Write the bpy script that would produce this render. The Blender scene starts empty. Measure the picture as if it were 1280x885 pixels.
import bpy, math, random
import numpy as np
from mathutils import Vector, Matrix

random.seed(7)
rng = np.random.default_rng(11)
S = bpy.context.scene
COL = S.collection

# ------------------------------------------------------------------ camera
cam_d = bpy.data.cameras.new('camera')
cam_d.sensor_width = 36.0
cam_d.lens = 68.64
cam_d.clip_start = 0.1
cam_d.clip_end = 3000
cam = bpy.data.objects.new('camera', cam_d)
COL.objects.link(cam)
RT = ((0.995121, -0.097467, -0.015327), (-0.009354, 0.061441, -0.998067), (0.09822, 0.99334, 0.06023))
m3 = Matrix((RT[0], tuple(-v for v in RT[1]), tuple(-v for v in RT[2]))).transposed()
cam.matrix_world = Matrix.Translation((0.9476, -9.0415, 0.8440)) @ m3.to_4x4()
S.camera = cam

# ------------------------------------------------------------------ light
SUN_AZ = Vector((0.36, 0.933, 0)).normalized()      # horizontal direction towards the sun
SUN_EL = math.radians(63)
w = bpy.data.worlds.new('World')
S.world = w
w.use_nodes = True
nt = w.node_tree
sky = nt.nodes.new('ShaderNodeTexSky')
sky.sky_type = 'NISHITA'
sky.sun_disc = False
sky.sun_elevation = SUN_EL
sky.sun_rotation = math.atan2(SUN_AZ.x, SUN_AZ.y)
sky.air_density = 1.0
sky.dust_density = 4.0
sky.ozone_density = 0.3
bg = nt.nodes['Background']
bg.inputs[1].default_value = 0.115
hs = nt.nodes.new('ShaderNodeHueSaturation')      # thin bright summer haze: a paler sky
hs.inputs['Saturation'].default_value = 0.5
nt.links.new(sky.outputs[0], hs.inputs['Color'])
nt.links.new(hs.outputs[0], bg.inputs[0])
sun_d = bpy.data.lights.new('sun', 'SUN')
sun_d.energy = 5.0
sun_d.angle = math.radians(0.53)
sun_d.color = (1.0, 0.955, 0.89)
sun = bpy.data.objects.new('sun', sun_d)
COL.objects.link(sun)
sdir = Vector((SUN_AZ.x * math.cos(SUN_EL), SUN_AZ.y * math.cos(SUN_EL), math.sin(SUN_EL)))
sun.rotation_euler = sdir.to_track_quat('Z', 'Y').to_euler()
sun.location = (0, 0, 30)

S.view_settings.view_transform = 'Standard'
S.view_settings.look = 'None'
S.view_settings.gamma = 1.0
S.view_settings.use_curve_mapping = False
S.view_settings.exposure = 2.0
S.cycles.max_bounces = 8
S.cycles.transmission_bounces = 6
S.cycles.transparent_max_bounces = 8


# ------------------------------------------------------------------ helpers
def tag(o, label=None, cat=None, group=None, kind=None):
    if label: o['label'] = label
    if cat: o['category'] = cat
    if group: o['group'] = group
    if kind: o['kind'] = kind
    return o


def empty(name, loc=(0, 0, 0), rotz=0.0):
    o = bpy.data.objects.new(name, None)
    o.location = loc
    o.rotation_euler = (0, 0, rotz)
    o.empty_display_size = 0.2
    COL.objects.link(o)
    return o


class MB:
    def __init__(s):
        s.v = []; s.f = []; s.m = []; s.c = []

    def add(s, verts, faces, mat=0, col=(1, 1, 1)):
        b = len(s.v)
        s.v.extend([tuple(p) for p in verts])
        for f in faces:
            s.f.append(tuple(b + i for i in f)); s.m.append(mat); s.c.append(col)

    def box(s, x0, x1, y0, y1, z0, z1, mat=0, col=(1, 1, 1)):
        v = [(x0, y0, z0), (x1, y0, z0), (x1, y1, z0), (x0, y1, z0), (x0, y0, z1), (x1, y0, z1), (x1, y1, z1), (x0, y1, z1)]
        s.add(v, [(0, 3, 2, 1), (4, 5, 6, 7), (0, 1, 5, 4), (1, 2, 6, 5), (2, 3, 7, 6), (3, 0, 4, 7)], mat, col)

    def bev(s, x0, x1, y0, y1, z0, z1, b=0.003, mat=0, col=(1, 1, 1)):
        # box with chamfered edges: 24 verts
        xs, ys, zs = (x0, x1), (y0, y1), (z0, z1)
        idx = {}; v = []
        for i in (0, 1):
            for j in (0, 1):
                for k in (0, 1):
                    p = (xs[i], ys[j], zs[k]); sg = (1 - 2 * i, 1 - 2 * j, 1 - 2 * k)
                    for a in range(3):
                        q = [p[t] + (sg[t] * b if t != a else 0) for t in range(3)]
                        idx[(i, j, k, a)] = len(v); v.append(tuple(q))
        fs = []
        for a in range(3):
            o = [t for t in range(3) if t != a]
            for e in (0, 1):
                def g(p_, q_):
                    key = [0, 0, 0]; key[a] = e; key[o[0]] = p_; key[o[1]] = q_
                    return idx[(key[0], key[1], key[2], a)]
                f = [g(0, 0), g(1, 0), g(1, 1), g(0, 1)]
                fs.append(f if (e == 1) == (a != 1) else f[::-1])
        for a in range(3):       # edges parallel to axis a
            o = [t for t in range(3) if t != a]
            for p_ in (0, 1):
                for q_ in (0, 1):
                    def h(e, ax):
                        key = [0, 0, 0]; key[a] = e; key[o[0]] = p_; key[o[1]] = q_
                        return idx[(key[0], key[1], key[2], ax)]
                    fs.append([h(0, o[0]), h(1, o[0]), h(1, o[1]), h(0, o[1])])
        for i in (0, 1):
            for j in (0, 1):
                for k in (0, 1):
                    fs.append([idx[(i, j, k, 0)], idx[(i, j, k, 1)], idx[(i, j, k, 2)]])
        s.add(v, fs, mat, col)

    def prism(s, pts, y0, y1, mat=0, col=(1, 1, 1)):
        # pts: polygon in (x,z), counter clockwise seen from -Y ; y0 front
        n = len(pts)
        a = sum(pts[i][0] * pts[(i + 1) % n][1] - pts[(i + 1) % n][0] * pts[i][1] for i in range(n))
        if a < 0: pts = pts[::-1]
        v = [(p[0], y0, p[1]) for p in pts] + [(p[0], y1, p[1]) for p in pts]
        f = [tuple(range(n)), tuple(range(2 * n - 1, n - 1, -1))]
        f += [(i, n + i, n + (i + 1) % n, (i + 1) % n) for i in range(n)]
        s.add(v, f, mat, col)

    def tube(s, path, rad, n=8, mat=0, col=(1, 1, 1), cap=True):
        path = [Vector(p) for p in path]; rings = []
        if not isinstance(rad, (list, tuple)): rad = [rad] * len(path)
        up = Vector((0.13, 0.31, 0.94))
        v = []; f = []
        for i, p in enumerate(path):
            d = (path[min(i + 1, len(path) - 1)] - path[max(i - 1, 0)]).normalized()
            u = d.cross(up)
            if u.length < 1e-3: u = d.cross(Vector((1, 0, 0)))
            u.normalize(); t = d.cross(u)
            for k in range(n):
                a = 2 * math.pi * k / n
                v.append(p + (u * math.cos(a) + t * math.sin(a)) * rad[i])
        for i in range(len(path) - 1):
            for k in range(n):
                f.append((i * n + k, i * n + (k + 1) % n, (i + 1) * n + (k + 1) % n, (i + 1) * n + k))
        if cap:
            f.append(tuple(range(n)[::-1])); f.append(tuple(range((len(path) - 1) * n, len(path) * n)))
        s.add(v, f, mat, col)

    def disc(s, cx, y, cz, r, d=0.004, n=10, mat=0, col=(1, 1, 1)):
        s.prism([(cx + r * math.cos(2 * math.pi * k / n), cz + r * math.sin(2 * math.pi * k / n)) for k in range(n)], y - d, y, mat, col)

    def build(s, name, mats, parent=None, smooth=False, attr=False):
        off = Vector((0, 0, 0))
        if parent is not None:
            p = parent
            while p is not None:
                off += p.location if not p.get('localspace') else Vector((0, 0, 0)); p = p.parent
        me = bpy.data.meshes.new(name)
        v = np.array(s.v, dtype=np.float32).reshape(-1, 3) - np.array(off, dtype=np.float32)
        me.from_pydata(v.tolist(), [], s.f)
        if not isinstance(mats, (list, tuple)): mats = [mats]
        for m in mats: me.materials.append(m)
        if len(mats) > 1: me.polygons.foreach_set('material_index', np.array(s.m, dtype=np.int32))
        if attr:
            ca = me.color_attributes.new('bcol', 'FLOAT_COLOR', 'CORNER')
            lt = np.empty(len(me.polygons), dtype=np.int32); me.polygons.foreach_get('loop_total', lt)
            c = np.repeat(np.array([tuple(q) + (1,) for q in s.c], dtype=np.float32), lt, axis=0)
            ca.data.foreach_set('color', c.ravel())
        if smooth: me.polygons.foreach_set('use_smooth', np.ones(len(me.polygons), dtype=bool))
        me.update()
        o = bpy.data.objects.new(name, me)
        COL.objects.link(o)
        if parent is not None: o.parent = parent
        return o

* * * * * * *

#### YOUR OBJECTIVE
Pick out each line above that includes "scene" and show it.

#### WRITTEN RESPONSE
Write the bpy script that would produce this render. The Blender scene starts empty. Measure the picture as if it were 1280x885 pixels.
S = bpy.context.scene